El Don Juan de García Valdés es de 'jet-set', con gafas de sol y gesto torcido de cocainómano

El Don Juan de García Valdés es un Don Juan de jet set, un Don Juan con gafas de sol y gesto torcido de cocainómano, alguien que se apea del racionalismo sobre el que lo aúpa Molière para dejarse llevar por un pasotismo radical, porque a Don Juan, en este caso, le importa un bledo que dos y dos sean cuatro, le importan un bledo, incluso, sus conquistas, o que exista o no el infierno. No es, desde luego, el Don Juan blasfemo de Tirso de Molina, es menos galante y tramposo que Casanova, menos cínico que los libertinos de Choderlos de Laclos, menos furioso que el marqués de Sade. Resulta, en cambio, más fácil imaginárselo en Marbella anclado en el hastío vital, alguien para quien el infierno sea incluso una experiencia liberadora.

La idea es excelente, pero no acaba de llevarse hasta las últimas consecuencias y la lectura de este Don Juan acaba resultando híbrida. Sganarelle, un falso meapilas de requiebros filosóficos, que sólo ante la muerte de Don Juan acaba desenmascarándose como el verdadero materialista que es, diríase que no conoce a Don Juan, a su amo, porque todos sus intentos de llevarlo por el buen camino no rebotan en el incrédulo, sino que resbalan sobre el pasota. Lo mismo ocurre con la galería de personajes con que Molière entreteje las peripecias de Don Juan. Pertenecen a otros Don Juanes, a otras lecturas, otros registros, ensamblados por la mano maestra de un director excelente, pero no orientadas a alcanzar un objetivo único.
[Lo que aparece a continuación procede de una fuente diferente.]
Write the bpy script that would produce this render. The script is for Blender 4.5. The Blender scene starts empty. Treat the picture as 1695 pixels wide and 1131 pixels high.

Los campesinos están, además, mal planteados, demasiado zafios para un Don Juan tan hastiado, demasiado antiguos para un Don Juan tan moderno.

Desde luego, este Don Juan está pensado para Lluís Homar que vuelve a hacer un trabajo brillante, sin el menor derroche de energía, magnético, un individuo de alma carcomida por el exceso, capaz de radiografiar el mundo de forma gélida, sin ni una sombra de autoengaño. A su lado, y pese a situarse en planos diferentes al de este Don Juan marbellí, hay un muy buen equipo de actores. Jordi Boixaderas (Sganarelle) sostiene el duelo aunque no tenga a quien lanzarle sus diatribas. Y los demás están bien, muy bien dirigidos, sólidos sobre el escenario, aunque no tengan otro papel que el de hacer que el personaje de Don Juan progrese en sus peripecias y muestre su perfil poliédrico.

Jean Pierre Vergier (escenografía y vestuario), colaborador habitual también de Georges Lavaudant, construye como escenografía única un puente roto, quebrado sobre una playa, un desierto. Un espacio obviamente simbólico de la inviabilidad de un Don Juan moderno, cuando el cielo y el infierno han sido al fin barridos de una sociedad que carece de otra ideología que la del dinero. Suyos son muchos logros plásticos que le dan a este molière un indudable toque de gran teatro.